Output, word for word, every line from the start of the listing down to and including the line that contains "(234, 624)], .5)"; include nothing else.

# Supplied information start

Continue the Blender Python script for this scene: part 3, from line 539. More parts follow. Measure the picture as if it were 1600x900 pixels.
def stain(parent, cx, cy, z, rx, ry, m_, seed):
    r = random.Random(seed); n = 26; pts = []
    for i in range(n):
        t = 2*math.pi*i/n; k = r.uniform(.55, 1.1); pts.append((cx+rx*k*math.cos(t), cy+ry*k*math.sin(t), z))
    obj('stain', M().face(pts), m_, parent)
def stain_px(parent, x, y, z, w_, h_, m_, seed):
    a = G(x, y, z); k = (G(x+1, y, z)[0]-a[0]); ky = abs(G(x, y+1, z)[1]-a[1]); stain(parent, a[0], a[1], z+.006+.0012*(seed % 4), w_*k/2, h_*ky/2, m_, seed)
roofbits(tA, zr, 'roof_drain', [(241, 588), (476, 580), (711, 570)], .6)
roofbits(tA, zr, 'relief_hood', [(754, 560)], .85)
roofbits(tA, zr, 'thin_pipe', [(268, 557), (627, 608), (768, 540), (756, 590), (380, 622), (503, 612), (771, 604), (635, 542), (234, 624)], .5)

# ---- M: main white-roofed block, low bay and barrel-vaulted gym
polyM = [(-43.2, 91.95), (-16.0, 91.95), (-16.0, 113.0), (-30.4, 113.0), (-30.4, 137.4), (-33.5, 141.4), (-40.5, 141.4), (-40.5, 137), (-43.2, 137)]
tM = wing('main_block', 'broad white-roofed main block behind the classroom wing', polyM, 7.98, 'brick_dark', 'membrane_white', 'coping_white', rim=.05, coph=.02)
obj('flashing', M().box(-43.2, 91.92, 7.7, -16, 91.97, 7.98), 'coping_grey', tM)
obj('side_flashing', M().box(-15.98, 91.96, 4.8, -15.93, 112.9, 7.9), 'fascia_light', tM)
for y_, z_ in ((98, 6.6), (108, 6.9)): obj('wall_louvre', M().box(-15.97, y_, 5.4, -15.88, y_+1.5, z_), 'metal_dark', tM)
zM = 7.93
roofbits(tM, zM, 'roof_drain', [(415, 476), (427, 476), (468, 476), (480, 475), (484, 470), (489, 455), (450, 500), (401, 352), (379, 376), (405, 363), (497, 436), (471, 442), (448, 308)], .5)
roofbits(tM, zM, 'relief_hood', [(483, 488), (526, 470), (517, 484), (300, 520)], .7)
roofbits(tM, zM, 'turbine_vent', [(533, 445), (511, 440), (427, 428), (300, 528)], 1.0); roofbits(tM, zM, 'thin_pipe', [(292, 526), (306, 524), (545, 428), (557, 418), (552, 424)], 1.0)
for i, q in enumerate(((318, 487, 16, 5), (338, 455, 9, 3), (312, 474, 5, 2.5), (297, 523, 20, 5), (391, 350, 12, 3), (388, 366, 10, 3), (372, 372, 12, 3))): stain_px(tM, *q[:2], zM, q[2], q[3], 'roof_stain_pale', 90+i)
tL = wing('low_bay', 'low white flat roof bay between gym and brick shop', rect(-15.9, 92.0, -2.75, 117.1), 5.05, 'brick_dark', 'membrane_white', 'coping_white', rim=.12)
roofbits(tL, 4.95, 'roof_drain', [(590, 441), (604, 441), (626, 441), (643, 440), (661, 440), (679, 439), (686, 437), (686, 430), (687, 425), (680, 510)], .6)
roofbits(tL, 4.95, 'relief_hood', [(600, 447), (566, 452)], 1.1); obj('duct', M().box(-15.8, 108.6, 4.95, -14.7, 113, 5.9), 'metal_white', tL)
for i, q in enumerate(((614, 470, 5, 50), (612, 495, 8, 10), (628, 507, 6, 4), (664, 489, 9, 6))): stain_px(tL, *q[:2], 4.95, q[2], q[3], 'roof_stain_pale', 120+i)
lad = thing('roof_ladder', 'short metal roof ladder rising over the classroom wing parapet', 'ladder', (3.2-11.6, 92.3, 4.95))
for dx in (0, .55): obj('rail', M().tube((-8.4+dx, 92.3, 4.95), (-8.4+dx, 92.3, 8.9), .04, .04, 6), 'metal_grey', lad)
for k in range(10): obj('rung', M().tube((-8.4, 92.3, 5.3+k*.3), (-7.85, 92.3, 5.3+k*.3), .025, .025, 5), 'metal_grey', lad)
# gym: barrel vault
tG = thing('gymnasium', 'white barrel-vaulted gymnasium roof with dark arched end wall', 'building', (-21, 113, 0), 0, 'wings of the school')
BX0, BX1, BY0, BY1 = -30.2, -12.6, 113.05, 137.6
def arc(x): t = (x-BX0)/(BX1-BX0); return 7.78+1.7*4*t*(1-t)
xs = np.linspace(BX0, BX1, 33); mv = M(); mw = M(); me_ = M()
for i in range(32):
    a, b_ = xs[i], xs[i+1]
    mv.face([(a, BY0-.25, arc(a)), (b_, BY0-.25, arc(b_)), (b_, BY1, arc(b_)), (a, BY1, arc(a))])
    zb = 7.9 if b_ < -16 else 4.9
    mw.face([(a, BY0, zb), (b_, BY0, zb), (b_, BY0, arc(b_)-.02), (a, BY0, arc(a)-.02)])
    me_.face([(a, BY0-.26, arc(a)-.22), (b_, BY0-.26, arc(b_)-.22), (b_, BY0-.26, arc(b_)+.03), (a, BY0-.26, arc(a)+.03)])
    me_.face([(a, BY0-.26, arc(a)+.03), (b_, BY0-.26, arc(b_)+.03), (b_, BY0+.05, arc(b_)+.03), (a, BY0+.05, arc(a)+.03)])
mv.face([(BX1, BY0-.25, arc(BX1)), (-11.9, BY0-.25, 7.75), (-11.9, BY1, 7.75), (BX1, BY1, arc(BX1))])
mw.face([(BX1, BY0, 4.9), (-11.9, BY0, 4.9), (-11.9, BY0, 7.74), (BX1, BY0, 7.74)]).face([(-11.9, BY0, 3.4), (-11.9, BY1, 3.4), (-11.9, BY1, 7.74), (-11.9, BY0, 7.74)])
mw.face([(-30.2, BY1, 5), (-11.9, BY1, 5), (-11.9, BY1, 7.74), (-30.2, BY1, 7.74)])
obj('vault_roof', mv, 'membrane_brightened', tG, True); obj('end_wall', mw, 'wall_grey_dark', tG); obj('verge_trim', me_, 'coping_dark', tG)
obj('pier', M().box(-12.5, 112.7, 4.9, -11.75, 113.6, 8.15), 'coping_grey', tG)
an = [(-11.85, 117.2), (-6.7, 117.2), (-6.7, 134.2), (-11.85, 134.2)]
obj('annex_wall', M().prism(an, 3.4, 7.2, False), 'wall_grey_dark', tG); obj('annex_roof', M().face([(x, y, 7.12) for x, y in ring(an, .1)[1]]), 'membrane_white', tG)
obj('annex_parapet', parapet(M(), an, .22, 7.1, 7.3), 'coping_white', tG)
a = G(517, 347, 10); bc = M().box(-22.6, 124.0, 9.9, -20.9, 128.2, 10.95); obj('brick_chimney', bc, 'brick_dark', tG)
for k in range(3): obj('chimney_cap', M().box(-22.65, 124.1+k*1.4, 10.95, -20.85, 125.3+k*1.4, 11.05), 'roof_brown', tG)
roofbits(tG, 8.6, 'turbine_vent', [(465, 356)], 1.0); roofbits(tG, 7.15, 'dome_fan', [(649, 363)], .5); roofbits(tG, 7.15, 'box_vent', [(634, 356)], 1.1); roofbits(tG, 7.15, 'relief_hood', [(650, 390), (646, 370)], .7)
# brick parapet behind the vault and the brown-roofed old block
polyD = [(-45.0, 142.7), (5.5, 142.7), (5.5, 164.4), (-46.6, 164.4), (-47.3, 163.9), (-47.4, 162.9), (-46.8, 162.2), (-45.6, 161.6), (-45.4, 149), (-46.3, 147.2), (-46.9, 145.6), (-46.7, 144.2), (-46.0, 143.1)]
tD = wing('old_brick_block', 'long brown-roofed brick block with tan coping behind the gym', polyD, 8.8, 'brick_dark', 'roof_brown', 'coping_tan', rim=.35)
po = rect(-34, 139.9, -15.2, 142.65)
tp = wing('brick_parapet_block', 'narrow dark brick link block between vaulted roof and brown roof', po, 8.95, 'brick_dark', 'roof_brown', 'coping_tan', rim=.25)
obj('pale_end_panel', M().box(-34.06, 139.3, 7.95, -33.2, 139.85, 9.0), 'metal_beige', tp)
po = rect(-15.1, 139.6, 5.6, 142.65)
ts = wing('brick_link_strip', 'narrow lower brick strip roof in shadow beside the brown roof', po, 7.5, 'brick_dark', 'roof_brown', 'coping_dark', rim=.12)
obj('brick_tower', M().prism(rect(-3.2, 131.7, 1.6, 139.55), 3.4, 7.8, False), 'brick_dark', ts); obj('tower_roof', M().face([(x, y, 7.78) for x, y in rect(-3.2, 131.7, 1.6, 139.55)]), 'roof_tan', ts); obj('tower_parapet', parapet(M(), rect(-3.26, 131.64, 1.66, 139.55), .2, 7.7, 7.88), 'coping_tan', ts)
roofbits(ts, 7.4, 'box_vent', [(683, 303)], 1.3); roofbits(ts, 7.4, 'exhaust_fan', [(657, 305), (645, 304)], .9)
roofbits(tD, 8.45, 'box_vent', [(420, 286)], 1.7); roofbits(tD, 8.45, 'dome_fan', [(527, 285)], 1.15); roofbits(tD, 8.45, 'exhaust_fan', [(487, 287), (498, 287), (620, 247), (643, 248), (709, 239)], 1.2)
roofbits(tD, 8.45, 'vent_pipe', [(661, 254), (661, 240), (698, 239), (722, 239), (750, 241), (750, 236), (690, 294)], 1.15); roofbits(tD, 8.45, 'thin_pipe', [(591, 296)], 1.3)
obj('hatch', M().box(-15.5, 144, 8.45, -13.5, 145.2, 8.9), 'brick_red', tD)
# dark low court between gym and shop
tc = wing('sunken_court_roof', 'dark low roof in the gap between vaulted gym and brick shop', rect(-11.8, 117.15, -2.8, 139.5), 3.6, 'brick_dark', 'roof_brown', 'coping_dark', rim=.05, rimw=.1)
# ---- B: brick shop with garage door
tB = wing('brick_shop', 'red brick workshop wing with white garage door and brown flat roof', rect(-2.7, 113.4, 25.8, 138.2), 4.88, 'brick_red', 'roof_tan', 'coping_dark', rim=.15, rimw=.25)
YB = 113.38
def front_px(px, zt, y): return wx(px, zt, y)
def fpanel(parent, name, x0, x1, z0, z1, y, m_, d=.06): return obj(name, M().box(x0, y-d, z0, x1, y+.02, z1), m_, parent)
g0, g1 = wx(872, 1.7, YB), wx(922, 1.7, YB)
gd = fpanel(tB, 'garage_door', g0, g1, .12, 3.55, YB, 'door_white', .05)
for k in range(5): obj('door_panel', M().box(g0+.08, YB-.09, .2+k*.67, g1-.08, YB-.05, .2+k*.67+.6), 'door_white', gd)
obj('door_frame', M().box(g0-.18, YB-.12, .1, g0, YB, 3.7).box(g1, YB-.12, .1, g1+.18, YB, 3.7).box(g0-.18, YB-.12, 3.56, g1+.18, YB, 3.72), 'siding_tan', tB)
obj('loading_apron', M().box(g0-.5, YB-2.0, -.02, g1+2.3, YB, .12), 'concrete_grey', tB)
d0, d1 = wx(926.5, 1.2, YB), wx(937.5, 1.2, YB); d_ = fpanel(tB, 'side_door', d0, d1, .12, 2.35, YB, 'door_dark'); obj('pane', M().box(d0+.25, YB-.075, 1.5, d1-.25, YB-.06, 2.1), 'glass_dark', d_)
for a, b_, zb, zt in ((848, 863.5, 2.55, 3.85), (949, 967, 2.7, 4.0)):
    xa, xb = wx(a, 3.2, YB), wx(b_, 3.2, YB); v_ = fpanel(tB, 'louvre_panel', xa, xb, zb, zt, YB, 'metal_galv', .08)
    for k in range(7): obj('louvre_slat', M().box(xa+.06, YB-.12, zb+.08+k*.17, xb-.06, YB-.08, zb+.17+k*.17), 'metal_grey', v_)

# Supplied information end

• Expected answer:
Continue the Blender Python script for this scene: part 3, from line 539. More parts follow. Measure the picture as if it were 1600x900 pixels.
def stain(parent, cx, cy, z, rx, ry, m_, seed):
    r = random.Random(seed); n = 26; pts = []
    for i in range(n):
        t = 2*math.pi*i/n; k = r.uniform(.55, 1.1); pts.append((cx+rx*k*math.cos(t), cy+ry*k*math.sin(t), z))
    obj('stain', M().face(pts), m_, parent)
def stain_px(parent, x, y, z, w_, h_, m_, seed):
    a = G(x, y, z); k = (G(x+1, y, z)[0]-a[0]); ky = abs(G(x, y+1, z)[1]-a[1]); stain(parent, a[0], a[1], z+.006+.0012*(seed % 4), w_*k/2, h_*ky/2, m_, seed)
roofbits(tA, zr, 'roof_drain', [(241, 588), (476, 580), (711, 570)], .6)
roofbits(tA, zr, 'relief_hood', [(754, 560)], .85)
roofbits(tA, zr, 'thin_pipe', [(268, 557), (627, 608), (768, 540), (756, 590), (380, 622), (503, 612), (771, 604), (635, 542), (234, 624)], .5)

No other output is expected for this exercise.